Market Equilibrium
When quantity demanded is equal to quantity supplied, and there is no tendency for the price to change.
On a graph, this point is called the equilibrium point and it determines the equilibrium price and equilibrium quantity (see Figure 1 below).
Figure 1 showcases the market for $Pencils$, with consumers having a demand shown by curve $D$ and producers having a supply shown by curve $S$ on the diagram below.
Consider the market at price $P_1$. Here the quantity demanded is $Q_1$ and the quantity supplied is $Q_2$.
- At this high price, the quantity demanded of the good is less than the quantity supplied.
- Therefore there is excess supply in the market, or surplus.
Surplus
The extra supply that results when quantity supplied is greater than quantity demanded.
Students often think surplus is caused by "overproduction."
While true in part, the real issue is that the price is too high, discouraging consumers from purchasing the product.

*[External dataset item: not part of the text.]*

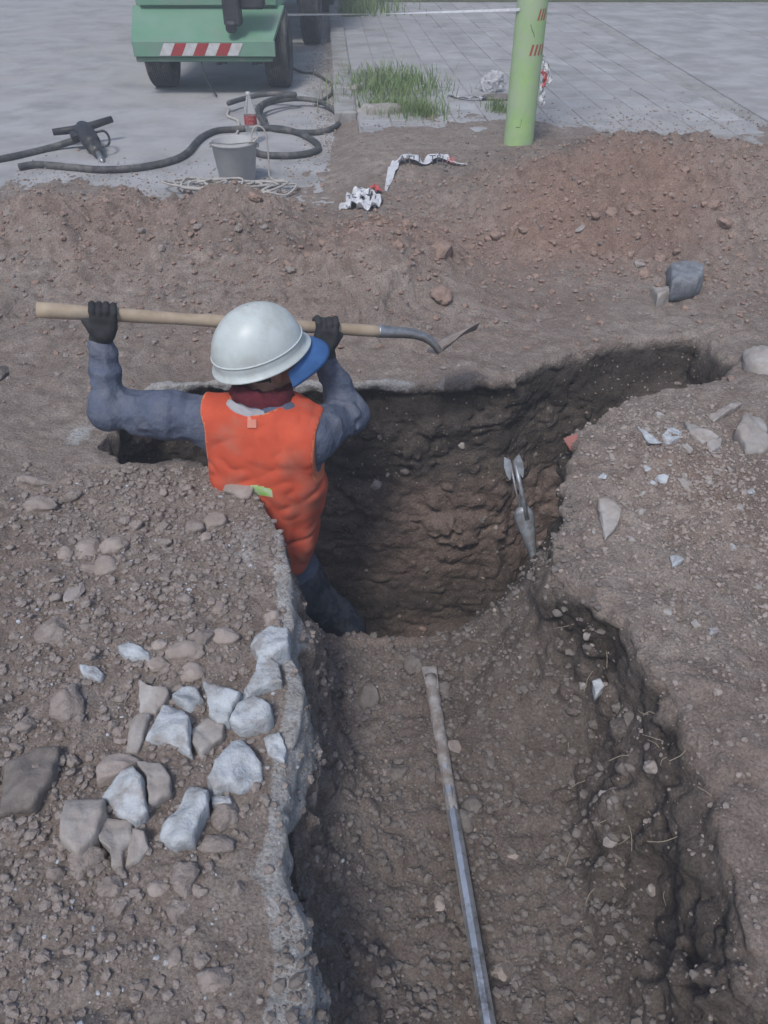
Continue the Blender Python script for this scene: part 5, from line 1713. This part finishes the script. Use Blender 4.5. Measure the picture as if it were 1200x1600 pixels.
def road_path(pts, r): return [Vector((ath(x, y, r).x, ath(x, y, r).y, r + .004)) for x, y in pts]
mb = MB(); R_ = .024
hp_ = road_path([(30, 262), (60, 258), (110, 262), (160, 266), (215, 263), (265, 253), (292, 240), (312, 218), (335, 206), (362, 203), (400, 201), (440, 202), (475, 212), (497, 228), (490, 238), (465, 243), (435, 244), (405, 241), (385, 226)], R_)
mb.tube(spline(hp_, 8), R_, 12)
o = mb.build('air_hose', M_HOSE, smooth=True); tag(o, 'thick dark air hose winding across the road in a long curve to the left', 'hose')
mb = MB()
h2 = road_path([(415, 190), (408, 180), (415, 172), (440, 166), (470, 163), (500, 165), (522, 174), (531, 186), (526, 197), (508, 205), (480, 208), (450, 205), (420, 200), (404, 190), (410, 180), (440, 170), (462, 167), (445, 163), (410, 162), (380, 165), (358, 172)], R_)
for k, p in enumerate(h2): p.z += .045 * max(0, math.sin(k * .5)) + (.05 if k > 12 else 0)
mb.tube(spline(h2, 8), R_ * .88, 12)
o = mb.build('air_hose', M_HOSE, smooth=True); tag(o, 'coiled dark hose loop lying near the kerb right of the bottle', 'hose')
mb = MB(); R2 = .014
h3 = road_path([(416, 100), (432, 108), (470, 113), (492, 116), (512, 128), (521, 139), (515, 150), (500, 160)], R2)
h3[0].z = .22; h3[1].z = .12
mb.tube(spline(h3, 8), R2, 10); o = mb.build('air_hose', M_HOSE, smooth=True); tag(o, 'thinner hose running from under the trailer along the gutter', 'hose')
mb = MB(); mb.tube(spline(road_path([(358, 172), (356, 182), (372, 190), (372, 205), (368, 215), (380, 222), (398, 224)], .012), 8), .0115, 8)
o = mb.build('cable', M_CORD, smooth=True); tag(o, 'pale dusty cable curling left of the bottle', 'cable')
mb = MB(); mb.tube(spline([tuple(ath(521, 139, .04)), tuple(ath(536, 142, .09)), tuple(ath(550, 146, .09))], 8), .016, 8)
o = mb.build('pipe_piece', M_CORD, smooth=True); tag(o, 'short pale pipe end lying across the kerb by the grass', 'pipe')
# wires bent over the bucket
mb = MB()
b0 = Vector((bk.x, bk.y, 0))
mb.tube(spline([b0 + Vector(v) for v in ((.12, -.02, .23), (.13, .0, .31), (.17, .0, .345), (.215, 0, .31), (.225, -.01, .18), (.225, -.02, .03), (.32, -.05, .02), (.30, -.1, .02), (.2, -.06, .015), (.14, -.16, .015))], 8), .006, 6)
mb.tube(spline([b0 + Vector(v) for v in ((.10, 0, .235), (.13, -.01, .27), (.17, -.03, .285), (.13, -.04, .25))], 6), .006, 6)
o = mb.build('bent_wire', M_CORD, smooth=True); tag(o, 'bent wire arching out of the bucket down to the road', 'wire')
# heap of thin cord in front of the bucket
mb = MB(); r = random.Random(3)
pts = []
for k in range(64):
    a = k * 1.05 + r.gauss(0, .3)
    cx = -1.32 + .62 * (k / 64) + .17 * math.cos(a); cy = 5.30 - .08 * (k / 64) + .12 * math.sin(a)
    z = drop(cx, cy)[0].z
    pts.append((cx, cy, max(z, .004) + .014 + .05 * r.random()))
mb.tube(spline(pts, 5), .0075, 6)
o = mb.build('cord', M_CORD, smooth=True); tag(o, 'tangled heap of thin pale cord in front of the bucket', 'cord')

# pneumatic breaker lying on the road
c0 = ath(142, 225, .06)
root = empty('breaker', (c0.x, c0.y, .0), (0, 0, 0)); tag(root, 'pneumatic road breaker lying on the road at the end of the hose', 'breaker')
bx = Euler((math.radians(6), math.radians(8), math.radians(-62)))
def bl_(V): return [bx.to_matrix() @ Vector(v) + Vector((0, 0, .09)) for v in V]
mb = MB(); mb.tube(bl_([(-.24, 0, 0), (-.20, 0, 0), (-.08, 0, 0), (.06, 0, 0), (.12, 0, 0)]), [.055, .065, .07, .066, .05], 16); mb.build('cylinder', M_BLACK, root, smooth=True)
mb = MB(); mb.tube(bl_([(.12, 0, 0), (.20, 0, 0), (.24, 0, -.01)]), [.048, .044, .036], 14); mb.build('chuck', M_DKMETAL, root, smooth=True)
mb = MB(); mb.tube(bl_([(.24, 0, -.01), (.33, 0, -.03), (.36, 0, -.04)]), [.022, .02, .006], 10); mb.build('chisel', M_STEEL, root, smooth=True)
mb = MB(); mb.tube(bl_([(-.26, -.22, .01), (-.25, -.08, 0), (-.25, .08, 0), (-.26, .24, .01)]), [.024, .028, .028, .024], 12); mb.build('handle_bar', M_BLACK, root, smooth=True)
mb = MB(); mb.tube(spline(bl_([(-.06, .06, .02), (-.02, .12, .03), (.08, .13, .02), (.16, .10, .0), (.17, .05, 0)]), 6), .009, 8); mb.build('retainer', M_DKMETAL, root, smooth=True)
mb = MB(); mb.box(bl_([(-.12, -.085, .0)])[0], (.09, .06, .06), bx, bev=.01); mb.build('air_inlet', M_BLACK, root)
mb = MB(); mb.tube(spline([c0 + Vector(v) for v in ((-.05, .12, .03), (-.3, .05, -.03), (-.55, -.25, -.035), (-.85, -.5, -.035), (-1.0, -.9, -.035), (-.7, -1.15, -.035))], 8), R_, 10)
o = mb.build('air_hose', M_HOSE, smooth=True); tag(o, 'dark hose leading off to the left from the road breaker', 'hose')

# ------------------------------------------------------------------ green compressor trailer
TX0, TX1, TY = -2.36, -0.98, 8.28
root = empty('compressor_trailer', ((TX0 + TX1) / 2, TY + .8, 0)); tag(root, 'green compressor trailer with red and white striped tail panel parked on the road', 'trailer')
RT = Vector(root.location)
def tr(mb, name, m, smooth=False, parent=None):
    o = mb.build(name, m, smooth=smooth)
    if parent is None: w2l(o, root)
    else: o.parent = parent
    return o
w = TX1 - TX0; cx = (TX0 + TX1) / 2
mb = MB(); mb.box((cx, TY + 1.36, 1.05), (w, 1.95, .80), bev=.05); tr(mb, 'housing', M_GREEN)
mb = MB()
mb.add([(TX0 + .05, TY + .35, .71), (TX1 - .04, TY + .35, .71), (TX1 - .04, TY + .35, 1.38), (TX0 + .05, TY + .35, 1.38), (TX0 + .05, TY + .375, .71), (TX1 - .04, TY + .375, .71), (TX1 - .04, TY + .375, 1.38), (TX0 + .05, TY + .375, 1.38)],
       [(0, 1, 2, 3), (7, 6, 5, 4), (0, 4, 5, 1), (2, 6, 7, 3), (1, 5, 6, 2), (0, 3, 7, 4)])
tr(mb, 'rear_door', M_GREEN)
# sloping tail shelf and its front lip
mb = MB()
sv = [(TX0 + .02, TY - .02, .462), (TX1 - .05, TY - .02, .462), (TX1 + .03, TY + .42, .70), (TX0 - .03, TY + .42, .70)]
mb.add(sv + [(x, y + .01, z - .03) for x, y, z in sv], [(0, 1, 2, 3), (7, 6, 5, 4), (0, 4, 5, 1), (1, 5, 6, 2), (2, 6, 7, 3), (3, 7, 4, 0)]); tr(mb, 'tail_shelf', M_GREEN)
mb = MB(); mb.box((cx, TY - .035, .405), (w - .06, .025, .125), bev=.004); tail_panel = tr(mb, 'tail_panel', M_GREEN)
mb = MB(); mb.box((cx - .01, TY + .0, .318), (w - .10, .05, .042), bev=.006); tr(mb, 'bumper_rail', M_GREEN2)
x0 = TX0 + .27; sw = .105
for k in range(7):
    a = x0 + k * sw
    mb = MB()
    zl, zh = .352, .452
    yv = TY - .0505
    mb.add([(a, yv, zl), (a + sw - .003, yv, zl), (a + sw + .055, yv, zh), (a + .058, yv, zh), (a, yv - .002, zl), (a + sw - .003, yv - .002, zl), (a + sw + .055, yv - .002, zh), (a + .058, yv - .002, zh)],
           [(0, 3, 2, 1), (4, 5, 6, 7), (0, 1, 5, 4), (2, 3, 7, 6), (0, 4, 7, 3), (1, 2, 6, 5)])
    tr(mb, 'stripe', M_REDR if k % 2 else M_WHITEP)
def wheel(x, y, rad, wid, par, base):
    r_ = rad; prof_ = [(.55 * r_, -wid * .40), (.80 * r_, -wid * .5), (.95 * r_, -wid * .46)]
    n_ = 9
    for k in range(n_):
        z0_ = -wid * .40 + wid * .80 * k / n_; z1_ = z0_ + wid * .8 / n_
        prof_ += [(r_ * .985, z0_), (r_, z0_ + .003), (r_, z1_ - .012), (r_ * .975, z1_ - .009)]
    prof_ += [(.95 * r_, wid * .46), (.80 * r_, wid * .5), (.55 * r_, wid * .40)]
    M = Matrix.Rotation(math.radians(90), 3, 'Y')
    mb = MB(); mb.lathe(prof_, (x, y, r_), M, 40, closed=True); wh = mb.build('wheel', M_TYRE, smooth=False); w2l(wh, base)
    mb = MB(); mb.lathe([(.0001, wid * .15), (.2 * r_, wid * .18), (.5 * r_, wid * .1), (.56 * r_, wid * .38), (.57 * r_, -wid * .38), (.4 * r_, -wid * .3), (.0001, -wid * .3)], (x, y, r_), M, 28)
    rm = mb.build('rim', M_DKMETAL, smooth=True); rm.parent = wh; rm.matrix_parent_inverse = Matrix.Identity(4)
    return wh
wheel(-1.045, 8.78, .33, .235, None, root); wheel(-2.20, 8.78, .33, .235, None, root)
mb = MB(); mb.tube([(-2.1, 8.78, .33), (-1.15, 8.78, .33)], .035, 10); tr(mb, 'axle', M_DKMETAL, True)
mb = MB()
for x in (-2.0, -1.3): mb.box((x, TY + .9, .45), (.07, 1.7, .10), bev=.006)
tr(mb, 'chassis_beam', M_DKMETAL)
mb = MB(); mb.tube([(-1.65, TY + 1.8, .42), (-1.65, TY + 3.2, .40)], .05, 10); tr(mb, 'drawbar', M_GREEN2, True)
# black fittings hanging over the tail
mb = MB(); mb.box((-1.38, TY + .02, .80), (.16, .14, .44), bev=.02); mb.box((-1.40, TY - .02, .585), (.10, .09, .10), Euler((.3, 0, .2)), bev=.02); tr(mb, 'outlet_manifold', M_BLACK)
mb = MB(); mb.box((-1.19, TY + .03, .86), (.22, .13, .30), bev=.02); mb.tube([(-1.30, TY - .05, .86), (-1.30, TY - .12, .84)], .028, 10); tr(mb, 'control_box', M_BLACK)
mb = MB(); mb.tube(spline([(-1.72, TY + .0, .30), (-1.70, TY - .03, .22), (-1.66, TY - .05, .12), (-1.60, TY - .06, .015)], 8), [.006] * 8 + [.012] * 8 + [.009] * 9, 6); tr(mb, 'hanging_strap', M_BLACK)
for x in (-2.12, -1.56, -1.22):
    mb = MB(); mb.tube([(x, TY + .05, .30), (x, TY + .05, .265)], .028, 10); mb.box((x + .05, TY + .05, .285), (.05, .04, .03), bev=.004); tr(mb, 'bracket', M_BLACK)

# second vehicle beyond: its rear wheel, mudguard and body
root2 = empty('parked_truck', (-1.9, 13.0, 0)); tag(root2, 'dark truck parked beyond the green trailer, only its rear wheel showing', 'truck')
wheel(-.93, 11.6, .42, .24, None, root2); wheel(-2.75, 11.6, .42, .24, None, root2); wheel(-.93, 15.0, .42, .24, None, root2); wheel(-2.75, 15.0, .42, .24, None, root2)
for nm, c_, s_, m_ in (('mudguard', (-.93, 11.35, .62), (.30, .03, .36), M_BLACK), ('cargo_body', (-1.84, 13.0, 1.55), (2.1, 3.4, 1.2), M_GREEN2), ('chassis', (-1.84, 13.6, .72), (.8, 5.2, .2), M_DKMETAL),
                        ('cab', (-1.84, 16.0, 1.5), (2.0, 1.6, 1.6), M_GREEN2), ('tail_bar', (-1.84, 11.2, .62), (1.9, .06, .14), M_DKMETAL), ('tail_light', (-.72, 12.3, .70), (.16, .8, .40), M_BLACK)):
    mb = MB(); mb.box(c_, s_, bev=.02); w2l(mb.build(nm, m_), root2)


# ------------------------------------------------------------------ dusty air
hz = MB(); hz.box((0, 80, 1.5), (330, 300, 6.4))
hm, nt, b_ = nodes('dusty_air')
nt.nodes.remove(b_)
pv = nt.nodes.new('ShaderNodeVolumePrincipled'); pv.inputs['Color'].default_value = (0.86, 0.92, 1.0, 1); pv.inputs['Density'].default_value = 0.017
nt.links.new(pv.outputs[0], nt.nodes['Material Output'].inputs['Volume'])
o = hz.build('haze', hm); tag(o, kind='stuff')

Similarly, consider $P_2$. Here the quantity demanded is $Q_2$ and the quantity supplied is $Q_1$.
- At this low price, the quantity demanded of the good is more than the quantity supplied.
- Therefore there is excess demand in the market, or shortage.
Shortage
The excess of quantity demanded over quantity supplied.
Excess supply and excess demand lead to market equilibrium
Market Equilibrium
When quantity demanded is equal to quantity supplied, and there is no tendency for the price to change.
When there is excess supply, there is a downward pressure on the price:
- Quantity supplied is higher than quantity demanded, $Q_2>Q_1$.
- Producers cannot sell all of their supply and thus will lower prices to encourage consumers to buy their good or service.
- Therefore, as long as there is excess supply, there will be a downward pressure on the price until it reaches $P_e$ and the market is cleared.
When there is excess demand, there is an upward pressure on the price:
- Quantity supplied is lower than quantity demanded, $Q_1 < Q_2$.
- Producers quickly sell their supply and realize more people still demanding their good or service.
- Thus they will increase the price so they can produce more and benefit off the high demand.
- The higher price will start to reduce some of the quantity demanded.
- This will keep happening as long as there is excess demand and through the upward pressure on price till $P_e$.
Hence, whenever there is an excess supply or excess demand:
- The prices will change until the equilibrium price $P_e$ is reached.
- At the equilibrium price $P_e$, there is an equilibrium in the quantity supplied and demanded. This quantity is referred to as the equilibrium quantity $Q_e$.
- This point is the market equilibrium: the forces of supply and demand are balanced since there is no price pressures.
- Any other pricing will lead to a disequilibrium in the market.